Pick your favorite cooking pun to describe the treatment Cooks Source, a heretofore little-known food magazine, is getting after reports it lifted a blogger's article and then gave a peevish response when she complained.

It was hard Friday to find a corner of the internet where talk about Monica Gaudio and her run-in with the magazine's editor wasn't cropping up.

On Wednesday, Gaudio wrote about her discovery on her blog.

She said she learned about it when a friend congratulated her for being published on the site. Gaudio responded that she had never heard of it and that the article in question -- which detailed medieval pie recipes -- had been written for her own site.

She hunted Cooks Source down and proposed a solution: Donate $130, the equivalent of 10 cents per word, to the Columbia School of Journalism as payment.

What really set the internet aflame, however, was the response she said she got from editor Judith Griggs.

Gaudio said Griggs wrote her an e-mail that read: "[H]onestly Monica, the Web is considered 'public domain' and you should be happy we just didn't 'lift' your whole article and put someone else's name on it!"

"It happens a lot, clearly more than you are aware of, especially on college campuses, and the workplace.

"If you took offense and are unhappy, I am sorry, but you as a professional should know that the article we used written by you was in very bad need of editing, and is much better now than was originally."

Gaudio said the language that was edited was the medieval-style English used in the recipes.

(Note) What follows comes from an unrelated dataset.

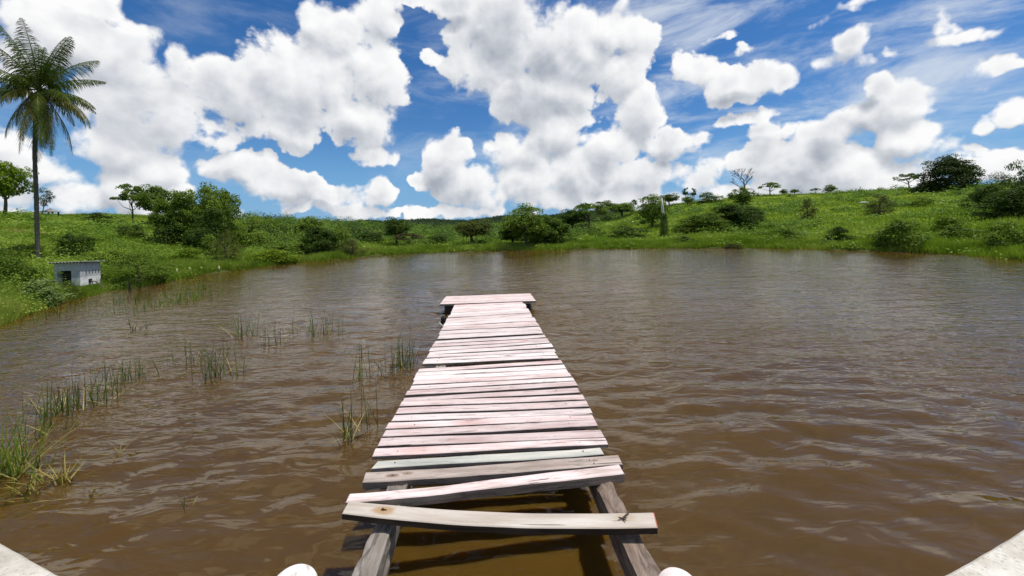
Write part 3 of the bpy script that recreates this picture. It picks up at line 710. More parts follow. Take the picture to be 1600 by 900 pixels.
variant('dense', 4, 100, 90, .017, zlo=.0, crad=.14)
variant('umbrella', 5, 34, 85, .021, zlo=.45, shape='umbrella', crad=.13, flat=.6, top=.5, r0=.022, nl=9)
variant('umbrella2', 6, 26, 75, .023, zlo=.38, shape='umbrella', crad=.15, flat=.7, top=.45, r0=.025, nl=9)
variant('dome', 15, 150, 105, .0165, shape='bush', crad=.13, flat=1.15, r0=.03, top=.4)
variant('sparse', 7, 26, 42, .020, zlo=.25, crad=.13, r0=.016, nl=14)
variant('tall', 8, 16, 55, .030, zlo=.35, crad=.17, r0=.022, top=.7)
variant('bush', 9, 46, 75, .026, shape='bush', crad=.19, flat=1.35)
variant('bush2', 10, 36, 85, .028, shape='bush', crad=.22, flat=1.35)
variant('feather', 12, 60, 70, .015, shape='bush', crad=.16, flat=1.35)
variant('bushlow', 13, 30, 60, .032, shape='bush', crad=.2, flat=1.35)

def own_mat(o, mat):
    o.material_slots[0].link = 'OBJECT'; o.material_slots[0].material = mat
for k in VAR:
    VAR[k][0].materials.append(M['leaf_mid']); VAR[k][1].materials.append(M['bark'])
def place(px, base, top, wpx, key, mat, label, cat='tree', name=None, group=None, depth=None):
    g0 = ground(px, base) if depth is None else at_y(px, base, depth)
    if depth is not None: g0[2] = float(hill(g0[0], g0[1]))
    rr = ray(px, top); h = (H + rr[2] * g0[1]) - g0[2]; wd = wpx / F * g0[1] * 1.18 * (.35 + .65 * math.cos(math.atan2(g0[0], g0[1])))
    root = empty(name or (cat.replace(' ', '_')), (g0[0], g0[1], g0[2] - .05), RND.uniform(0, 6.28)); root.scale = (wd, wd, max(h, .3))
    cr = link('crown', VAR[key][0], None, root); own_mat(cr, M[mat])
    if cat == 'tree' or key not in ('bush', 'bush2', 'bushlow'):
        link('trunk', VAR[key][1], None, root)
    tag(root, label, cat, group); return root
SKY_G = 'small trees along the skyline of the right hill'
T = 'tree'; B = 'bush'
place(8,338,248,72,'round2','leaf_bright','bright green round tree cut by the left edge of the picture')
place(68,338,290,38,'sparse','leaf_olive','thin see-through tree behind the palm trunk beside the little pavilion')
place(207,350,282,46,'umbrella','leaf_mid','slender tree with open crown at the left end of the grove')
place(244,352,287,62,'round2','leaf_mid','round crowned tree joining the slender tree to the left grove')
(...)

She wrote that Griggs went on to tell her the article is now fit to be used in her portfolio and said, perhaps joking, that because the magazine "put some time into rewrites, you should compensate me!"

That's where the internet jumped in. A friend and fellow blogger first wrote about the incident.

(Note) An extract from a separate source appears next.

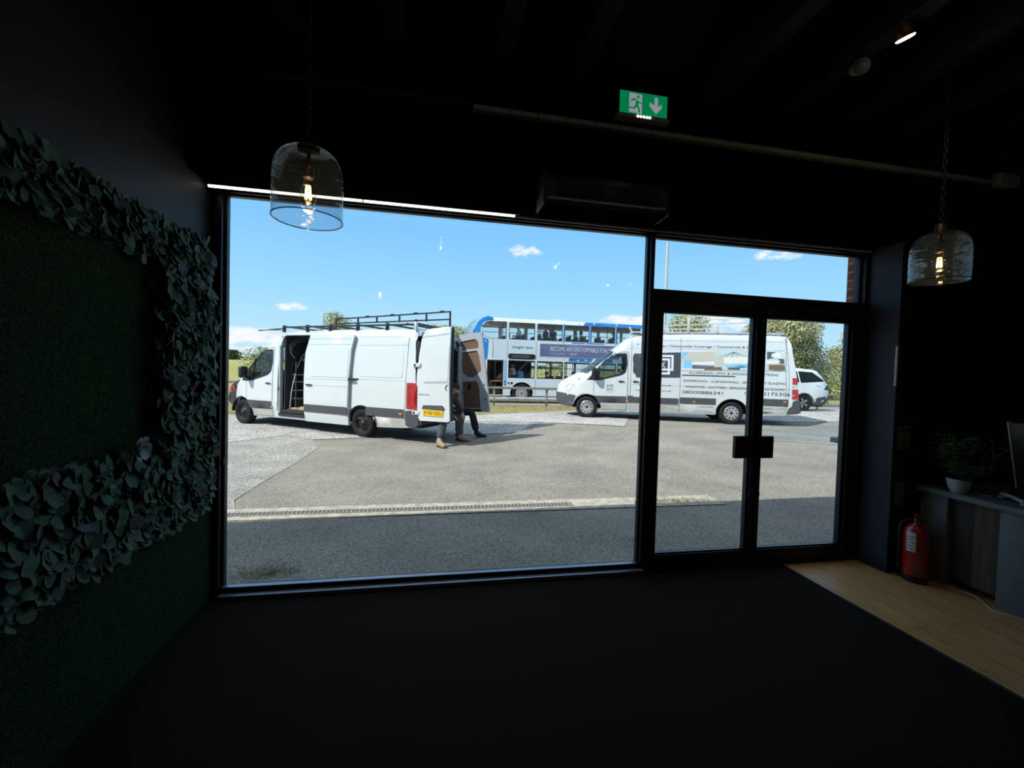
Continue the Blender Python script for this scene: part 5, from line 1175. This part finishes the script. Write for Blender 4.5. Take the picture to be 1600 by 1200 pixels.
# ================================================================== DOUBLE DECKER BUS
BO = Vector((4.5, 19.45, -.07))
bus = empty('double_decker_bus', BO, pi, 'white and blue double decker bus on the road behind the fence', 'bus')
bx = lambda X: 4.5 - X
bz = lambda Z: Z + .07
BS = [(2.45, .36), (2.50, 1.0), (2.42, 1.9), (2.22, 2.6), (2.30, 3.1), (2.44, 3.5), (2.36, 3.85), (2.18, 4.12), (1.95, 4.27), (1.6, 4.33), (-7.9, 4.33), (-8.15, 4.2), (-8.25, 3.9), (-8.3, .4)]
segB = list(zip(BS[:-1], BS[1:]))
def yb(x, z):
    w = 1.25
    if x > 1.6: w -= .28 * ((x - 1.6) / 1.0) ** 2
    d = min(segd((x, z), a, b_) for a, b_ in segB[7:11]); r = .14
    if d < r: w -= (r - math.sqrt(max(0, r * r - (r - d) ** 2))) * .8
    return w
ups = [[(2.38, 3.87), (2.62, 4.05), (3.63, 4.07), (3.63, 3.17), (2.80, 3.17), (2.46, 3.30), (2.36, 3.6)]] + [[(a, 3.18), (a, 4.05), (a + 1.35, 4.05), (a + 1.35, 3.18)] for a in (3.76, 5.24, 6.70, 8.15, 9.6, 11.05)]
los = [[(a, 1.21), (a, 2.12), (a + 1.40, 2.12), (a + 1.40, 1.21)] for a in (3.77, 5.27, 6.74, 8.2, 9.7)]
door = [(2.68, .18), (2.68, 2.11), (3.52, 2.11), (3.52, .18)]
cv = lambda P: [(bx(X), bz(Z)) for X, Z in P]
U = [rnd(cv(p), .06) for p in ups]; Lw = [rnd(cv(p), .05) for p in los]; DR = cv(door)
wxs = (0., -5.3)
out = BS + []
for wx_ in reversed(wxs):
    out += [(wx_ - .60 * cos(a), .50 + .58 * sin(a)) for a in [RAD(-12) + RAD(204) * k / 18 for k in range(19)]]
body = MB()
panel(body, out, m_buswhite, U + Lw + [[(x, z + .0) for x, z in DR[1:3]] + [(DR[2][0], .42), (DR[1][0], .42)]], yb, 0, .05, 1, .45)
panel(body, out, m_buswhite, U + Lw, yb, 0, .05, -1, .45)
strip(body, BS[8:14], lambda x, z: yb(x, z), m_buswhite, .05, 0)
strip(body, BS[0:5], lambda x, z: yb(x, z), m_buswhite, 0, lambda x, z: .38)
body.build('body', bus)
b = MB(); strip(b, BS[4:9], lambda x, z: yb(x, z) - .01, m_busglass, .02, lambda x, z: .45); b.build('upper_windscreen', bus)
b = MB(); panel(b, [(2.50, .9), (2.46, 1.95), (2.30, 2.1), (1.92, 2.1), (1.92, .9)], m_dglass, (), yb, .006, .004, 1, .4); b.build('front_quarter_glass', bus)
for k, (P, g) in enumerate([(p, 'u') for p in U] + [(p, 'l') for p in Lw]):
    for sd in (1, -1):
        cx = sum(q[0] for q in P) / len(P); cz = sum(q[1] for q in P) / len(P)
        xs_ = [q[0] for q in P]; zs_ = [q[1] for q in P]
        inner = [(cx + (x - cx) * .955, cz + (z - cz) * .94) for x, z in P]
        b = MB(); panel(b, P, m_busglass, (), yb, -.03, 0, sd, .6)
        wn = b.build('window_glass', bus)
        b = MB(); panel(b, P, m_gasket, [inner], yb, -.004, .03, sd, .6)
        if (k % 2 == 0) == (sd > 0) or sd < 0:      # opening toplights: a bar across
            z_ = max(zs_) - (max(zs_) - min(zs_)) * .36; yy = sd * (yb(cx, z_) - .02)
            b.box((min(xs_) + .06, yy - .012, z_ - .015), (max(xs_) - .06, yy + .012, z_ + .015), m_gasket)
        b.build('window_seal', wn)
# blue livery
def onb(P, m, nm, off=.006, par=None, lab=None):
    b = MB(); panel(b, cv(P), m, (), yb, off, .004, 1, .4); return b.build(nm, par or bus, lab)
onb([(2.00, 3.45), (2.05, 3.75), (2.20, 4.02), (2.40, 4.20), (2.64, 4.30), (2.93, 4.27), (2.90, 4.12), (2.62, 4.09), (2.38, 3.92), (2.30, 3.6), (2.40, 3.26), (2.72, 3.14), (2.70, 2.6), (2.67, 2.18), (2.60, 2.10), (2.44, 2.3), (2.28, 2.75), (2.10, 3.1)], m_blue, 'blue_sweep', .008, None, 'bright blue front sweep')
onb([(7.70, 4.07), (7.86, 4.24), (11.4, 4.25), (11.4, 4.07)], m_blue, 'blue_band', .008, None, 'bright blue band'); onb([(7.10, 3.04), (7.12, 3.15), (8.9, 3.15), (8.9, 3.04)], m_blue, 'blue_band'); onb([(6.98, 2.16), (6.98, 2.34), (9.4, 2.34), (9.4, 2.16)], m_blue, 'blue_band', .008)
for X in (6.63, 8.08, 9.53): onb([(X, 3.12), (X, 4.10), (X + .06, 4.10), (X + .06, 3.12)], m_blue if X > 8 else m_blue, 'blue_pillar', .006)
onb([(8.20, 2.16), (8.32, 2.34), (8.48, 2.34), (8.34, 2.16)], m_pale, 'white_slash', .012)
for X, Z in ((7.45, 4.15), (8.30, 4.17), (9.56, 4.16), (7.85, 3.10), (7.48, 2.22), (7.9, 2.25)): onb([(X - .05, Z - .04), (X - .04, Z + .04), (X + .03, Z + .045), (X + .05, Z - .03)], m_pale, 'livery_mark', .012)
# destination display, door, panels
ds = onb(rnd([(3.75, 2.18), (3.75, 2.46), (5.17, 2.46), (5.17, 2.18)], .14), m_gasket, 'side_display', .010, None, 'black side display'); onb([(3.95, 2.25), (3.95, 2.40), (4.85, 2.40), (4.85, 2.25)], m_gink, 'display_face', .016, ds)
dn = empty('entrance_door', (0, 0, 0)); dn.parent = bus
b = MB(); panel(b, cv([(2.68, .20), (2.68, 2.11), (3.51, 2.11), (3.51, .20)]), m_gasket, [cv([(2.74, .30), (2.74, 2.04), (3.06, 2.04), (3.06, .30)]), cv([(3.13, .30), (3.13, 2.04), (3.45, 2.04), (3.45, .30)])], yb, -.02, .04, 1, .5); b.build('door_frame', dn)
for a in (2.74, 3.13): b = MB(); panel(b, cv([(a, .30), (a, 2.04), (a + .32, 2.04), (a + .32, .30)]), m_dglass, (), yb, -.03, 0, 1, .6); b.build('door_glass', dn)
b = MB(); b.box((bx(3.45), yb(1., 1.) - .02, bz(1.02)), (bx(2.9), yb(1., 1.) + .0, bz(1.06)), m_orange, bev=.01); b.build('grab_rail', dn)
onb([(3.55, .95), (3.55, 2.10), (3.68, 2.10), (3.68, .95)], mat('pale_blue_panel', rgb(150, 190, 225), .5), 'notice_strip', .008)
for X, Z in ((3.62, 1.02), (3.62, .88), (3.80, .95)): onb([(X + .05 * cos(a), Z + .05 * sin(a)) for a in [2 * pi * k / 10 for k in range(10)]], m_gink, 'round_label', .012)
onb([(3.90, .90), (3.90, 1.0), (4.02, 1.0), (4.02, .90)], m_gasket, 'fuel_flap', .008)
for X in (2.95, 3.70, 5.20, 6.66, 8.12):
    b = MB(); b.tube([(bx(X), yb(bx(X), 2.6) + .001, bz(2.20)), (bx(X), yb(bx(X), 3.) + .001, bz(3.12))], .006, m_gink, 4)
    if X > 3: b.tube([(bx(X), yb(bx(X), .8) + .001, bz(.36 if X > 5.15 else 1.16)), (bx(X), yb(bx(X), 1.) + .001, bz(1.18))], .006, m_gink, 4)
    b.build('panel_joint', bus)
text('fleet_lettering', 'magic bus', bx(3.93), bx(5.02), bz(2.74), .14, m_navytxt, bus, yb, shear=.25, off=.008)
po = onb([(5.40, 2.36), (5.40, 3.02), (9.75, 3.05), (9.75, 2.36)], m_ad, 'advert_poster', .010, None, 'violet grey advert poster')
b = MB(); panel(b, cv([(5.34, 2.31), (5.34, 3.07), (9.8, 3.10), (9.8, 2.31)]), m_pale, [cv([(5.40, 2.36), (5.40, 3.02), (9.75, 3.05), (9.75, 2.36)])], yb, .008, .004, 1, .5); b.build('poster_frame', po)
text('advert_lettering', 'BECOME AN UNSTOPPABLE FORCE', bx(5.95), bx(9.30), bz(2.68), .22, m_pale, po, yb, off=.018)
text('advert_lettering', 'SCHOOL OF BUSINESS', bx(5.96), bx(6.72), bz(2.52), .05, m_pale, po, yb, off=.018); text('advert_lettering', 'APPLY NOW', bx(7.03), bx(7.42), bz(2.48), .12, m_pale, po, yb, off=.018); text('advert_lettering', 'university', bx(5.52), bx(5.80), bz(2.80), .035, m_pale, po, yb, off=.018)
onb([(2.62, .16), (2.62, .24), (11.5, .24), (11.5, .16)], m_pale, 'skirt_trim', .006)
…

The story spread further after such influential Twitter users as fantasy writer Neil Gaiman and science-fiction/geek icon Wil Wheaton (combined, the two have a Twitter audience of 3.2 million) shared it with their followers.

"PROPOSAL: Mendacity will now be measured on the Cook's Source scale, with individual units known as Cheneys," Wheaton wrote Thursday.

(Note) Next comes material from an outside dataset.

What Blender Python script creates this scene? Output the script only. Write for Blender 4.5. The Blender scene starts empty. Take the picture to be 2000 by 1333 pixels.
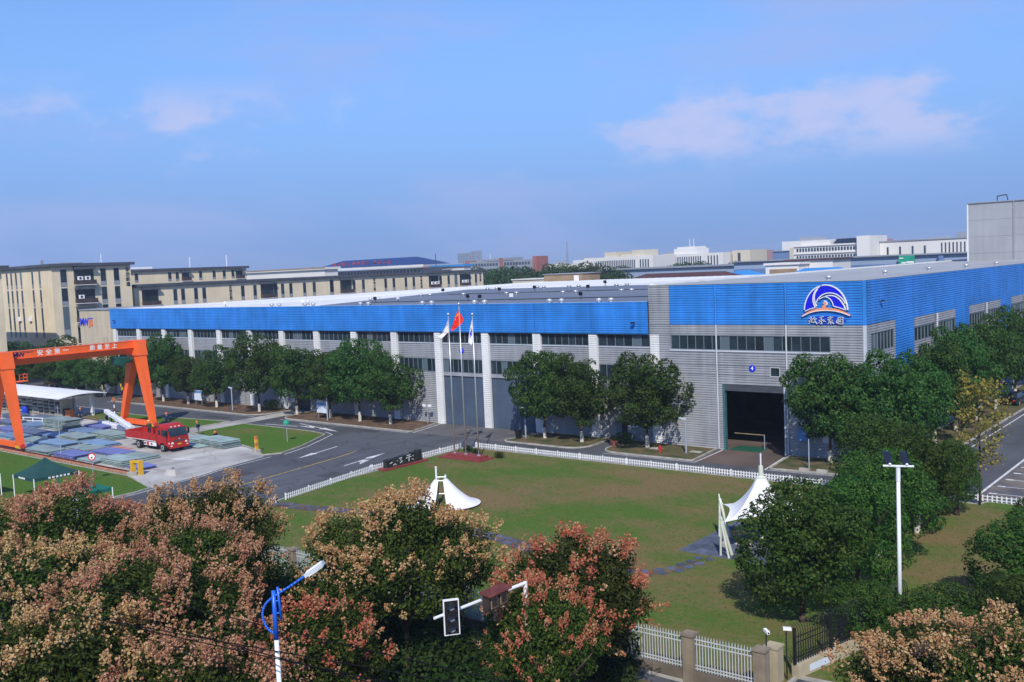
import bpy, math, random
import numpy as np
from mathutils import Matrix, Vector

# ------------------------------------------------------------------ camera, sky, sun, exposure
scene = bpy.context.scene
COL = scene.collection
CAM_H = 18.5
cam_data = bpy.data.cameras.new('camera')
cam_data.sensor_width = 36.0
cam_data.lens = 34.27
cam_data.clip_start = 0.5
cam_data.clip_end = 12000.0
camera = bpy.data.objects.new('camera', cam_data)
COL.objects.link(camera)
camera.matrix_world = Matrix(((0.77254006, -0.01385008, 0.63481496, 0.0),
                              (0.63345174, 0.08581572, -0.76900881, 0.0),
                              (-0.04382627, 0.99621475, 0.07506944, CAM_H),
                              (0, 0, 0, 1)))
scene.camera = camera

SUN_EL = math.radians(42.0)
SUN_AZ = math.radians(144.0)          # clockwise from +Y
sun_dir = Vector((math.sin(SUN_AZ) * math.cos(SUN_EL), math.cos(SUN_AZ) * math.cos(SUN_EL), math.sin(SUN_EL)))

world = bpy.data.worlds.new('World')
scene.world = world
world.use_nodes = True
wn, wl = world.node_tree.nodes, world.node_tree.links
wn.clear()
w_out = wn.new('ShaderNodeOutputWorld')
w_bg = wn.new('ShaderNodeBackground')
w_bg.inputs['Strength'].default_value = 0.10
sky = wn.new('ShaderNodeTexSky')
sky.sky_type = 'NISHITA'
sky.sun_disc = False
sky.sun_elevation = SUN_EL
sky.sun_rotation = SUN_AZ
sky.altitude = 30.0
sky.air_density = 1.0
sky.dust_density = 0.1
sky.ozone_density = 5.0
# hazy lower sky, thin high cloud and a belt of soft cumulus, the same all round the dome
def wnode(kind, **kw):
    n = wn.new(kind)
    for k, v in kw.items(): n.inputs[k.replace('_', ' ')].default_value = v
    return n
def wmix(fac, a, b, blend='MIX'):
    m = wn.new('ShaderNodeMix'); m.data_type = 'RGBA'; m.blend_type = blend
    for sock, v in (('Factor', fac), ('A', a), ('B', b)):
        if isinstance(v, (tuple, float, int)): m.inputs[sock].default_value = v
        else: wl.new(v, m.inputs[sock])
    return m.outputs['Result']
def wrange(v, a, b, c, d):
    m = wn.new('ShaderNodeMapRange'); m.interpolation_type = 'SMOOTHSTEP'
    for k, x in (('From Min', a), ('From Max', b), ('To Min', c), ('To Max', d)): m.inputs[k].default_value = x
    wl.new(v, m.inputs['Value']); return m.outputs['Result']
def wmath(op, a, b):
    m = wn.new('ShaderNodeMath'); m.operation = op
    for i, v in enumerate((a, b)):
        if isinstance(v, (float, int)): m.inputs[i].default_value = v
        else: wl.new(v, m.inputs[i])
    return m.outputs[0]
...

The story was "voted up" to the main page of popular news-sharing site Reddit. Another blogger weighed in under the headline, "World's Dumbest Editor Incurs The Wrath Of The Internet."

At mid-morning Friday, "Cook's Source" remained one of the most-search topics on Google's "Trends" list.

As with virtually every internet phenomenon, Facebook users were chiming in, too.

Cooks Source's Facebook page, which had about 3,300 users who "Like" it as of Friday, was covered in story-stealing jokes and insults.

"Cooks Source got roasted toasted and burnt to a crisp," one user wrote on the page's wall.

"8. Thou Shalt Not Steal - Judith Griggs (there would have been 15 commandments, but Cooks Source took them)," wrote another.

A quick-developing meme in the comments saw users blaming Cooks Source for everything from the death of Laura Palmer on "Twin Peaks" to the Kennedy assassination to the inability to get an iPhone on any U.S. network other than AT&T.

At least several fake Cooks Source pages had also cropped up to mock the magazine.

On Friday, the magazine appeared to have created a new Facebook page.

"A new page as the previous one was hacked," read the "Info" section for "Cooks Source Mag."

A post cryptically said, "The previous regime has been removed," but did not reference Griggs directly.

Later posts seemed to echo Griggs' arguments as quoted by Gaudio.

"There's lots of people here that do not seem to understand a few basics yet they seem to all be experts in the print business," read one.

Read a later post: "For those that have asked POLITELY, no we will not be stopping the magazine, and yes we will be taking further action against anyone caught hacking."

Online foodies were all over the story.

A photo on Food Network star and Southern-cooking champion Paula Deen's Facebook page showed what the poster said was one of Deen's recipes used on the site.

"Thank you, this has been forwarded to our legal department," replied Deen or, perhaps more likely, a staffer running the account. Deen was one of several high-profile cooks whose articles appear to have been used on the magazine's site.

It wasn't the only place that online foodies were sounding off.

Some in the culinary community, while not exactly defending Cooks Source, sounded off about the ensuing Web pile-on.

"Not saying the Cook's Source editor isn't cretinous, but it's creepy when we get all lynch-mobby over stupid people with limited influence," Michele Humes, a New York food writer, said on her Twitter feed.

Griggs has not publicly addressed the controversy, either in interviews or on the magazine's website. Gaudio said Thursday she has heard nothing more from them.

The site did not appear to have an active e-mail link or other contact information Friday.